Der Zwölfjährige (er ist noch nicht strafmündig, laut Behörden aber „unter Kontrolle“) hatte zuerst vor, seine Selfmade-Bombe in einem deutschen Bus oder einer Kirche zu zünden. K. sprach sich – auch das zeigen die Chats – für einen Weihnachtsmarkt aus. Das „würde im Falle eines Anschlags dann die großen Schlagzeilen machen“. K.: „Ich hab’ gemeint, wenn man den deutschen Staat mehr in ihrem Herz trifft (sic), dann verletzt es die mehr.“Ein solches Vorgehen sei auch im Sinne des IS (K. hatte dem IS die Treue geschworen) – diese Ansicht habe er damals, zur Zeit der Chats, vertreten.
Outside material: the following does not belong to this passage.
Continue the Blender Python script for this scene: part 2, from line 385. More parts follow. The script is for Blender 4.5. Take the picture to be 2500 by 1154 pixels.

Im Laufe dieses Verhörs wurde K. von den Beamten immer wieder daran erinnert, dass er den Zwölfjährigen offenbar in der Absicht bestärkt habe, einen Anschlag zu verüben. K.: „Ich hatte schon Interesse daran, wenn Y. A. das macht, den Bombenanschlag, dass er es ordentlich macht. Das waren Ratschläge und Möglichkeiten, die ich ihm gegeben habe.“Als reiner Anstifter habe er sich aber nicht betätigt, so K. Den Verfassungsschützern sagte K. schließlich, er sei mittlerweile „allgemein gegen Anschläge und gegen Anschläge auf Zivilisten“.
„Treten allem scharf entgegen“
Bleibt die Frage, wie diese Chatverläufe von der Staatsanwaltschaft gewertet werden. Laut OGH-Judikatur ist es denkbar, dass die Aufforderung an einen Unmündigen, sich selbst zu töten (in dem Fall zu sprengen), wie eine Anstiftung zum Mord (und nicht zum Suizid) gewertet wird, da ein Kind die Tragweite seines Tuns mitunter nicht erkennt. Das heißt: Abgesehen vom Vorwurf der IS-Mitgliedschaft steht auch eine Anklage wegen versuchter Bestimmung zum Mord zumindest im Raum.
Auf eine diesbezügliche „Presse“-Anfrage kündigt K.s Anwalt Wolfgang Blaschitz an: „Wir werden allem scharf entgegentreten, was über den Vorwurf der Mitgliedschaft in einer kriminellen Vereinigung hinausgeht.“Wie die Anklage tatsächlich aussehen wird, bleibt abzuwarten.